» Directions for this task
Of the lines listed below, return exactly those that run from the line containing "The Blender Python" through the line containing "m.build('sidewalk')", both included.

##########

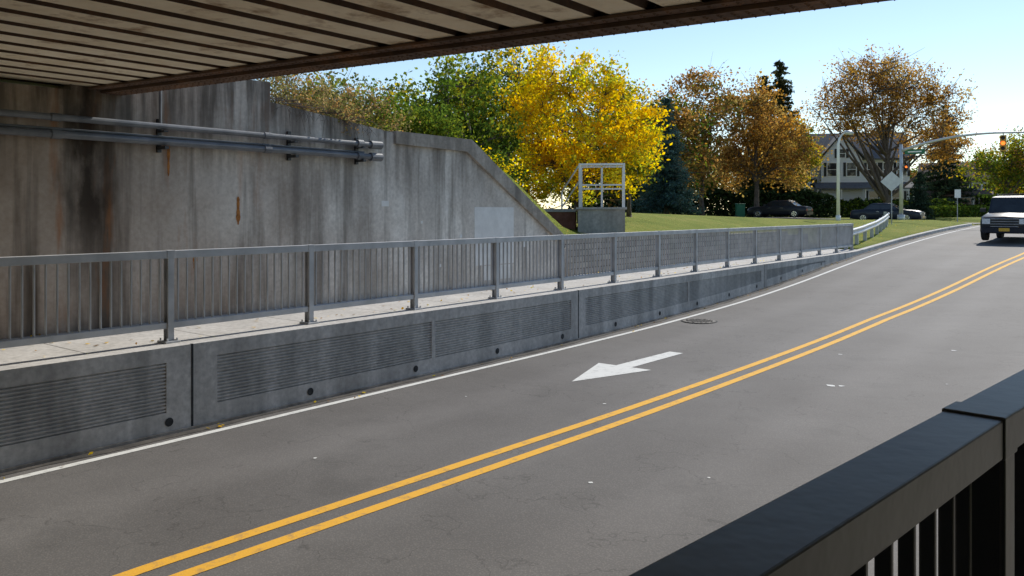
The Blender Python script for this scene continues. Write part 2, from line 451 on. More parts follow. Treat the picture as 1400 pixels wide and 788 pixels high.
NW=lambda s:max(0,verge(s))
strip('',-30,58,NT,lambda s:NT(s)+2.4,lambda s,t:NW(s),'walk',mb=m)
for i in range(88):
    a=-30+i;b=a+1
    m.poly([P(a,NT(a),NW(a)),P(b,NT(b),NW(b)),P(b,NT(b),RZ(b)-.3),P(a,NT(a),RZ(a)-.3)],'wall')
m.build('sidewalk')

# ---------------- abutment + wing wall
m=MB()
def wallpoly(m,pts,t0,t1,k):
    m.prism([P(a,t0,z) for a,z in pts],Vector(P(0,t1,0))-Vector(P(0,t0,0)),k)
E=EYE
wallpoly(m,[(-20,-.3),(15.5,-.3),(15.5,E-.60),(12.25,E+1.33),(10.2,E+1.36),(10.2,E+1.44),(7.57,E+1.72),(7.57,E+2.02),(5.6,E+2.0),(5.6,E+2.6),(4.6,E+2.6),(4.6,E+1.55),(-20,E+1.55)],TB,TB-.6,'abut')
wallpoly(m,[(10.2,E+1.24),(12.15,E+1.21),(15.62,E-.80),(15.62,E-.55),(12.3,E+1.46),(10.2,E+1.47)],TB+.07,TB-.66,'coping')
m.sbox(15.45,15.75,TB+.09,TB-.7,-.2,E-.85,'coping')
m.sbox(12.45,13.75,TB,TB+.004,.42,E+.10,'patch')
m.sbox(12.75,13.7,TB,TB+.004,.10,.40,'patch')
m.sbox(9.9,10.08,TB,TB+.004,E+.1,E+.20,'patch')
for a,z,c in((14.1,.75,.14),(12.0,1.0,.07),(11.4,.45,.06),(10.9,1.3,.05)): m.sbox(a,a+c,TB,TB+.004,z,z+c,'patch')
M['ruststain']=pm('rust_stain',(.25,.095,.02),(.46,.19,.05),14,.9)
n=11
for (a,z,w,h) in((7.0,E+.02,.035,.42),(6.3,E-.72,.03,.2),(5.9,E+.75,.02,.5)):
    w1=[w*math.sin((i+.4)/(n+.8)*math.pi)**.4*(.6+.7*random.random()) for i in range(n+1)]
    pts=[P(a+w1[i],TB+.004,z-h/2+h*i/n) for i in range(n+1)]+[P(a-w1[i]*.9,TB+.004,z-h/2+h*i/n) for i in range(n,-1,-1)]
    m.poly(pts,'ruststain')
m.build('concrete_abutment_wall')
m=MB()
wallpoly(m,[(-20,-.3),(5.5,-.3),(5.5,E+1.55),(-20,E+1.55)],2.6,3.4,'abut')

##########

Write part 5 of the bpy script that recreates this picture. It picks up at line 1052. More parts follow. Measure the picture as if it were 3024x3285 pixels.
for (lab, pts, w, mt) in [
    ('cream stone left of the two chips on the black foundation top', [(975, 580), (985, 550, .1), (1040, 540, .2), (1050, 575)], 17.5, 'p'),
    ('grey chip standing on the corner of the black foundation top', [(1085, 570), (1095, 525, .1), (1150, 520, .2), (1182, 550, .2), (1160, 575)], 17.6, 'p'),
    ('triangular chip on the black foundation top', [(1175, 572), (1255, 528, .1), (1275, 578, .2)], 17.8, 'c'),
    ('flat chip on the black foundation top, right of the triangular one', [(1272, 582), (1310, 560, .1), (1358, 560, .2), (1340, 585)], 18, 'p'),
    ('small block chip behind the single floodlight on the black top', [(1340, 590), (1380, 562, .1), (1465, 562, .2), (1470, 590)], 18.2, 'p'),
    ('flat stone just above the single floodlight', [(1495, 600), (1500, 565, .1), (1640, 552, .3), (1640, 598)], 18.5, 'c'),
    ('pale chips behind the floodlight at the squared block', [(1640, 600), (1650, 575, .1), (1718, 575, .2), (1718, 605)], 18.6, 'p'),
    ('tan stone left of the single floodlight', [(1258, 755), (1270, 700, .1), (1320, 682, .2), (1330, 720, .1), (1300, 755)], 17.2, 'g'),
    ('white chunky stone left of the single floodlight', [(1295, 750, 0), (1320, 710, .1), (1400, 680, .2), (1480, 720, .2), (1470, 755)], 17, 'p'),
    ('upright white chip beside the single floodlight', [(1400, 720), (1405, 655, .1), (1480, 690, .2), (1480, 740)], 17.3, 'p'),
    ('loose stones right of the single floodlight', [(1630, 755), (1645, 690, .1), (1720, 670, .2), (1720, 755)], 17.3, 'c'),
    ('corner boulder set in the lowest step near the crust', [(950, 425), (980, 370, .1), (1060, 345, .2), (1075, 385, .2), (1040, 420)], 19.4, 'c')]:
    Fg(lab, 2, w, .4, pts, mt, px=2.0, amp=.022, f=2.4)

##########

» Response to this task
The Blender Python script for this scene continues. Write part 2, from line 451 on. More parts follow. Treat the picture as 1400 pixels wide and 788 pixels high.
NW=lambda s:max(0,verge(s))
strip('',-30,58,NT,lambda s:NT(s)+2.4,lambda s,t:NW(s),'walk',mb=m)
for i in range(88):
    a=-30+i;b=a+1
    m.poly([P(a,NT(a),NW(a)),P(b,NT(b),NW(b)),P(b,NT(b),RZ(b)-.3),P(a,NT(a),RZ(a)-.3)],'wall')
m.build('sidewalk')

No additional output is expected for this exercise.